Pakistani consumers are rapidly shifting to cheaper Iranian fuels, reducing volumes at local refineries, according to S&P Global.
The news comes as overall petroleum product sales in Pakistan fell by more than 46% year on year, totaling 1.17 million tonnes in April 2023.
The drop in sales is “largely due to higher petroleum prices, an economic slowdown, an increase in smuggled petroleum products from Iran, and lower furnace oil (FO)-based power generation,” according to a note issued previously by Arif Habib Limited (AHL).
Furnace Oil sales fell by 83% year on year in April 2023, totaling 0.07 million tonnes. MS (petrol) sales declined 24% year on year in April, totaling 0.58 million tonnes. High-Speed Diesel (HSD) volume fell by 50% year on year, finishing at 0.46 million in April 2023.
“A shortage of dollar reserves and a faltering Pakistani currency have also kept fuel prices high in the country, prompting small private trading companies and individuals with a business network in Iran to purchase heavily discounted diesel,” Tahir Abbas, head of research at Arif Habib Limited (AHL), was quoted by S&P Global as saying.
Along with a slew of economic issues, Pakistan is also dealing with record-high inflation, with the latest headline data in April 2023 ringing in at 36.4% year on year.
Meanwhile, according to the S&P Global report, which cited Insight Securities, a Karachi-based brokerage firm, the widespread availability of Iranian diesel, particularly in Pakistan’s southern region, is having a negative impact on refiners’ diesel sales due to a significant price spread between Pakistani and Iranian barrels.
There is a huge pricing difference between Pakistani and Iranian barrels.
According to the study, which cites industry observers, the typical retail price of diesel in Pakistan is roughly Rs288 per litre, compared to Iranian diesel, which is available at Rs230 per litre, providing large profit margins to those selling Iranian diesel.

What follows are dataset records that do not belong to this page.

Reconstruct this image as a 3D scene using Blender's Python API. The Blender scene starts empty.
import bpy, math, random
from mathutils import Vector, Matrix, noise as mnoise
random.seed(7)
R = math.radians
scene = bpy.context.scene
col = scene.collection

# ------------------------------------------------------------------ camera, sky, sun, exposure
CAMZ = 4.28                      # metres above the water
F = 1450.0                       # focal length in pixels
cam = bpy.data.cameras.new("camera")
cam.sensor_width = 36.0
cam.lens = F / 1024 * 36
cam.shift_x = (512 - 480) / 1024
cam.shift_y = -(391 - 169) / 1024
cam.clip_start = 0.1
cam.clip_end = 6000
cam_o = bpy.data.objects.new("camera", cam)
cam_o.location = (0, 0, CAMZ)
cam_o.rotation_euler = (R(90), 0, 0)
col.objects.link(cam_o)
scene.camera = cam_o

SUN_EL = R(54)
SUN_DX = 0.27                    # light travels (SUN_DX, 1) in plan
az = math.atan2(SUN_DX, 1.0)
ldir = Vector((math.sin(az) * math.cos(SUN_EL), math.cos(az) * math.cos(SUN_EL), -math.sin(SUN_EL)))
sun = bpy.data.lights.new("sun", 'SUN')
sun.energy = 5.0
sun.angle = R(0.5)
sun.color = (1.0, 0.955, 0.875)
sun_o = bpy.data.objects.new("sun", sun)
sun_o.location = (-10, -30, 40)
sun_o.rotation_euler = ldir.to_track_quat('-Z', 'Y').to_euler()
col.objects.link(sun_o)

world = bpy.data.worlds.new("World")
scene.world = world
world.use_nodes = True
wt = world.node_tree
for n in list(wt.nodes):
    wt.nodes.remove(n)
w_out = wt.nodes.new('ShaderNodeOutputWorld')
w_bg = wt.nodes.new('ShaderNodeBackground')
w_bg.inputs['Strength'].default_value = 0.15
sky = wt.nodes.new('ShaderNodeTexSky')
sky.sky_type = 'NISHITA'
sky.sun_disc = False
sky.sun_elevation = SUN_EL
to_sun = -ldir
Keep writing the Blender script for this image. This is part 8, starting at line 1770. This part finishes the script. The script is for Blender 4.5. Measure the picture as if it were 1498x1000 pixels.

“Between 35,000-60,000 barrels per day of diesel could have flowed into the domestic market under the radar in recent months through southern sea and land transportation routes, and it’s possible that the volumes could rise,” said the report, citing estimates from an Attock Refinery senior executive and a middle distillate distribution management source at Pak Arab Refinery, or PARCO.
“Infiltration of Iranian diesel is growing, and it could substitute as much as 25%-30% of Pakistan’s total diesel sales,” a private dealer told S&P Global.
According to the study, the influx of Iranian diesel has also resulted in billions of rupees in government tax losses, according to refining industry players.
“The government either doesn’t understand the gravity of the situation or is simply turning a blind eye due to a lack of foreign exchange reserves required for legal imports of deficit products,” stated the CEO of Attock Refinery.
“Smuggling of petroleum products from Iran has always existed to a limited extent in collusion with border authorities, but [it] has never been on this massive and unprecedented scale, which if allowed to continue unabated, may lead to the closure of local refineries,” the executive warned.
Attock Refinery said earlier this week that it will temporarily suspend operations due to insufficient input of High-Speed Diesel (HSD) by Oil Marketing Companies (OMCs).
“We wish to inform you that HSD upliftment by OMCs from ARL has remained low during the last two months due to multiple reasons, including the possible inflow of smuggled product in our supply envelope,” ARL said in a note to the Pakistan Stock Exchange.